The report said the direct responsibility lay with soldiers and commanders in the field rather than in Washington.

"There was direct responsibility for those activities on the part of the commanders on the scene up to the brigade level, because they did not adequately supervise what was going on at Abu Ghraib," Schlesinger said. "There was indirect responsibility at higher levels, in that the weaknesses at Abu Ghraib were well-known and that corrective action could have been taken and should have been taken."

He said Rumsfeld's office could be faulted for inadequate supervision, but he strongly objected to the suggestion that Rumsfeld should step down from his post.

"His resignation would be a boon to all of America's enemies," Schlesinger said.

Asked later about the culpability of senior military commanders, Schlesinger said "they were not focused on the detention operations," but even so they should not be forced to resign or be punished. He referred specifically to Gen. Richard Myers, chairman of the Joint Chiefs of Staff, and Lt. Gen. Ricardo Sanchez, who was the top U.S. commander in Iraq during the period in question.

The mistreatment of prisoners, described by the commission as "acts of brutality and purposeless sadism," would have been avoided with proper training, leadership and oversight, the report said.

In most cases, the abuse was not carried out with the purpose of achieving intelligence from prisoners, Schlesinger said.

"There were freelance activities on the part of the nightshift at Abu Ghraib," he said. "It was a kind of 'Animal House' on the night shift."

The report did not suggest that Rumsfeld ordered any of the abuses or did anything to encourage them. But it indicated that his policies created some confusion at lower levels of the military.

"The abuses were not just the failure of some individuals to follow known standards, and they are more than the failure of a few leaders to enforce proper discipline," the report said. "There is both institutional and personal responsibility at higher levels."

The commission was particularly critical of Sanchez and other commanders.
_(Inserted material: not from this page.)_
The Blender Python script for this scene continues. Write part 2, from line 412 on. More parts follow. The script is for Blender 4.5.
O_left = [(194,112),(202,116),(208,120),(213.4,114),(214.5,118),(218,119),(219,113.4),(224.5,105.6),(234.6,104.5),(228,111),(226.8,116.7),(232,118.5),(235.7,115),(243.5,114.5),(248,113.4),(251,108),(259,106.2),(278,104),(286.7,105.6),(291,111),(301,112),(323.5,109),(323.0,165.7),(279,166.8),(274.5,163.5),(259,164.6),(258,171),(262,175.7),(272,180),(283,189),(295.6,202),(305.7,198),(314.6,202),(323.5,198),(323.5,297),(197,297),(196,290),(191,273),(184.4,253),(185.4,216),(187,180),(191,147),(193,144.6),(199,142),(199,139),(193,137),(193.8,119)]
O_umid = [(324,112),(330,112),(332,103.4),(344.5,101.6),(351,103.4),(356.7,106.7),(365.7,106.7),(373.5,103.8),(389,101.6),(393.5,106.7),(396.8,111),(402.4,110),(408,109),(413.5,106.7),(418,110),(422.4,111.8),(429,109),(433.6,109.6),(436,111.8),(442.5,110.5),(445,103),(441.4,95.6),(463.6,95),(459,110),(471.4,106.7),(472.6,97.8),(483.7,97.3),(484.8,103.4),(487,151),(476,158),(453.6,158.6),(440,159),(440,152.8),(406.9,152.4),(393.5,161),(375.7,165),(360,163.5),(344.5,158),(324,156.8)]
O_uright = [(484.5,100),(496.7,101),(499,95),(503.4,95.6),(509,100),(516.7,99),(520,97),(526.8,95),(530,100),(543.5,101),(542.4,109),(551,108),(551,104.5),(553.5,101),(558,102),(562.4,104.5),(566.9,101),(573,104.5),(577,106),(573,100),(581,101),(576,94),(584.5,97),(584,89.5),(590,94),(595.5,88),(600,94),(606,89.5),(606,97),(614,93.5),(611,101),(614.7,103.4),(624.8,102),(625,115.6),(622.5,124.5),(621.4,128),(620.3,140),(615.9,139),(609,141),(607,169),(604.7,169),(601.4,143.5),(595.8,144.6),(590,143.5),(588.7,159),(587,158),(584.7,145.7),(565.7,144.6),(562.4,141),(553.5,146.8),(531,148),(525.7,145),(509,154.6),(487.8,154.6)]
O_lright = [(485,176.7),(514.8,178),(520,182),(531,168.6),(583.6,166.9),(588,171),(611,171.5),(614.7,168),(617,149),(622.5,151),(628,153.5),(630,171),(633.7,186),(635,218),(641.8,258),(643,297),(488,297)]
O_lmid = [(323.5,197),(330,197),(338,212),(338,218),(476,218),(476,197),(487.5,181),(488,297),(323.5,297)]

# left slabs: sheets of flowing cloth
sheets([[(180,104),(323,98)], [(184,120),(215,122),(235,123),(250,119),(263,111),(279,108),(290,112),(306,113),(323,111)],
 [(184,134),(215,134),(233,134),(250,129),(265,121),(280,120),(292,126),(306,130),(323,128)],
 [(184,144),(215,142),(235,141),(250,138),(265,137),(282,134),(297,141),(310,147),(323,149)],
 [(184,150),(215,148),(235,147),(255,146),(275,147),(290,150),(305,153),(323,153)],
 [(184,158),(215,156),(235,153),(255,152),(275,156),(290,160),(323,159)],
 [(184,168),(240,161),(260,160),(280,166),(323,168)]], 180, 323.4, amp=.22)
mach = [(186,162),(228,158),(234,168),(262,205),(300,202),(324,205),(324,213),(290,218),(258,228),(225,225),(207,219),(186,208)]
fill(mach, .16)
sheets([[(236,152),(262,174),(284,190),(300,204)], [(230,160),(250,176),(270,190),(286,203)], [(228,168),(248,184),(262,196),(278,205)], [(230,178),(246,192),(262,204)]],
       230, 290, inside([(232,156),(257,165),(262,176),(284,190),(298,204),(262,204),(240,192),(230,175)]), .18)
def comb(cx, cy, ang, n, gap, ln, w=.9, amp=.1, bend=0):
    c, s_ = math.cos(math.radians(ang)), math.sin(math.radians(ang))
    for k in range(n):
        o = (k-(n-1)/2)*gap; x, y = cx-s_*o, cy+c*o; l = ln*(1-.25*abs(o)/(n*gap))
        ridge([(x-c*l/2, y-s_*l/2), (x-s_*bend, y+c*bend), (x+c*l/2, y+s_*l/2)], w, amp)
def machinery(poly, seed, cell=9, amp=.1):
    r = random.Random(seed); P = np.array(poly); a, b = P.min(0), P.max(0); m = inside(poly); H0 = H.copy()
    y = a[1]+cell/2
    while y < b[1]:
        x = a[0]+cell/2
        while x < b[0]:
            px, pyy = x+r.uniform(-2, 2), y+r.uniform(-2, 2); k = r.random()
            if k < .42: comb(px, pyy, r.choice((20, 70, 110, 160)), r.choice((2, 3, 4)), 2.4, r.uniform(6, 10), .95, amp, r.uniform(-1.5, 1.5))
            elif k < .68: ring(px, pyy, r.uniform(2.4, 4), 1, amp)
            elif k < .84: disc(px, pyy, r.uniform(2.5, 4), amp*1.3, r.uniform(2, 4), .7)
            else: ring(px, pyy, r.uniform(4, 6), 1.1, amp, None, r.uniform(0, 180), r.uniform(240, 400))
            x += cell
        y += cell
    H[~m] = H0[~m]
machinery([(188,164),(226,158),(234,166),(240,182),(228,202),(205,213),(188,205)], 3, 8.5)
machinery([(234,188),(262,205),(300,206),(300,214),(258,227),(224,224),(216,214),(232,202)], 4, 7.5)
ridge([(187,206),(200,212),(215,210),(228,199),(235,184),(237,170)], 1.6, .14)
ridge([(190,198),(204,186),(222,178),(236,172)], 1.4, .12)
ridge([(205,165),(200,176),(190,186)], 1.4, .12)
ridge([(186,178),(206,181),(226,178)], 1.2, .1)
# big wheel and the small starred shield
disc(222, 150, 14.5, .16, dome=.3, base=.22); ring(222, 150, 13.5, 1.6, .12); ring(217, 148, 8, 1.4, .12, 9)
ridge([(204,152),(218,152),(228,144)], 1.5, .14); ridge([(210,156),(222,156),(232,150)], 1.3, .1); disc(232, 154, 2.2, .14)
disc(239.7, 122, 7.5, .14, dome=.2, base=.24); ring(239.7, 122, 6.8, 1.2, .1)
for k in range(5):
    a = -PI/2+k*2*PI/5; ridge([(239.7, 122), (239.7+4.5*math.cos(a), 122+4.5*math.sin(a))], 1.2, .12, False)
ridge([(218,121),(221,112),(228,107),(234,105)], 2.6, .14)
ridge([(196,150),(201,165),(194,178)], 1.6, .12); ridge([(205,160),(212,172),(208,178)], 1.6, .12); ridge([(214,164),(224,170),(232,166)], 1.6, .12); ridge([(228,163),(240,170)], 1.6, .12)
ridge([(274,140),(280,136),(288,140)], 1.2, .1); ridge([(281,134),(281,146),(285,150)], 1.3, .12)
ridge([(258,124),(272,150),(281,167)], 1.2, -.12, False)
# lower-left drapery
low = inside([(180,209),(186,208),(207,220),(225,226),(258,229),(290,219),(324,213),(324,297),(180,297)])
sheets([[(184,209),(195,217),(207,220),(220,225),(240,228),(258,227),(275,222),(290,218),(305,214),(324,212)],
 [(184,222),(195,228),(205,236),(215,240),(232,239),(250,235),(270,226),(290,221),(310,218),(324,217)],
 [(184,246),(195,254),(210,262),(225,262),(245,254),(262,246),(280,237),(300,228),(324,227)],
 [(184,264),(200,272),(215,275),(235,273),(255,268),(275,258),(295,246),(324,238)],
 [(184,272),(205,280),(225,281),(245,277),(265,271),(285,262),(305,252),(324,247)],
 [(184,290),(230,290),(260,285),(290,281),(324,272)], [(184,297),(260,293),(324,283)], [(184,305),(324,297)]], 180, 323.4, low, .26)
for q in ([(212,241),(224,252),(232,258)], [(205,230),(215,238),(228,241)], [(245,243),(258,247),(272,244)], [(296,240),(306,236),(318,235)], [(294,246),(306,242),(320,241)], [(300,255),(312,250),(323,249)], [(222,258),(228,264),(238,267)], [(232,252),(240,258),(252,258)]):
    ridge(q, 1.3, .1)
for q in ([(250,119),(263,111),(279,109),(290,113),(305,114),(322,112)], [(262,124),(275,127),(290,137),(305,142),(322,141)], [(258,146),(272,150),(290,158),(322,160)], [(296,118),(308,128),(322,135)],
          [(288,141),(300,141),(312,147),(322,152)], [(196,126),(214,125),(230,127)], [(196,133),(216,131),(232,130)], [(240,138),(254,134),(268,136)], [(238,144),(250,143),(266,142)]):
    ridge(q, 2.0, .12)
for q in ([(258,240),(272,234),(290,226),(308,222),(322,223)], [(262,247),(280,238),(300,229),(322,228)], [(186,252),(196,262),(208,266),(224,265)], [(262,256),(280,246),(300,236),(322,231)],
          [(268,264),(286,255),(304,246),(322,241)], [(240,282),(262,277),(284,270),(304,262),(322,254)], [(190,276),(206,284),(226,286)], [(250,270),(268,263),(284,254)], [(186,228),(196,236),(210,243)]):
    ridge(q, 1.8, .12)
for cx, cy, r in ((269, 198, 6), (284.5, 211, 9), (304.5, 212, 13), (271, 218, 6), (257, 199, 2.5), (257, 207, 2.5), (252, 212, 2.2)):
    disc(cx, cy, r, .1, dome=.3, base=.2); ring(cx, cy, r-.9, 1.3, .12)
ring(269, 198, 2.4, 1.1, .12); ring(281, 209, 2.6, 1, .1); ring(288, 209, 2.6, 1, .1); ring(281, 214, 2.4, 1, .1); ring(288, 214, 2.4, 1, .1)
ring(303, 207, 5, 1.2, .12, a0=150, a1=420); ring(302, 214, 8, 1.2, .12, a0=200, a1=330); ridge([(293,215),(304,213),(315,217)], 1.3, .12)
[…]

"We believe Lt. Gen. Sanchez should have taken stronger action in November when he realized the extent of the leadership problems at Abu Ghraib," the report said. It concluded that he "failed to ensure proper staff oversight" of detention and interrogation operations.

Sanchez also takes a portion of the blame in a separate Army investigation which looked specifically at the role of military intelligence soldiers.

That probe has been completed and is expected to be publicly released as early as Wednesday. It is expected to say that at least two dozen lower-ranking military intelligence soldiers, as well as civilian contractors, were responsible for the abuses, which were depicted in photographs and videos taken by U.S. soldiers.

The Schlesinger commission made no recommendations about disciplinary action against any civilian or military officials.

The question of how high responsibility for the abuse goes continues to be one of the central unanswered questions in the scandal ? and it is key to the ongoing criminal cases against several low-ranking military police soldiers charged with mistreatment of detainees at Abu Ghraib.

Six military police accused of abusing prisoners at the prison near Baghdad insist they were following orders from military intelligence officers and civilian contractors. A seventh soldier pleaded guilty May 19 to taking pictures of naked prisoners and was sentenced to a year in prison.

None of the investigations has found that Rumsfeld or Myers ordered or encouraged any mistreatment of prisoners. In May, Rumsfeld told the House and Senate that as secretary of defense "I am accountable" for the events at Abu Ghraib and he issued "my deepest apologies" to the Iraqis who were abused.

The Schlesinger commission interviewed Rumsfeld twice during its investigation, which began in May. The three other commission members are former defense secretary Harold Brown, former Republican Rep. Tillie Fowler of Florida, and retired Air Force Gen. Charles Horner.

When he chartered the commission, Rumsfeld told its members that he wanted independent advice on a wide range of issues related to the abuse allegations. "I am especially interested in your views on the cause of the problems and what should be done to fix them," he wrote at the time.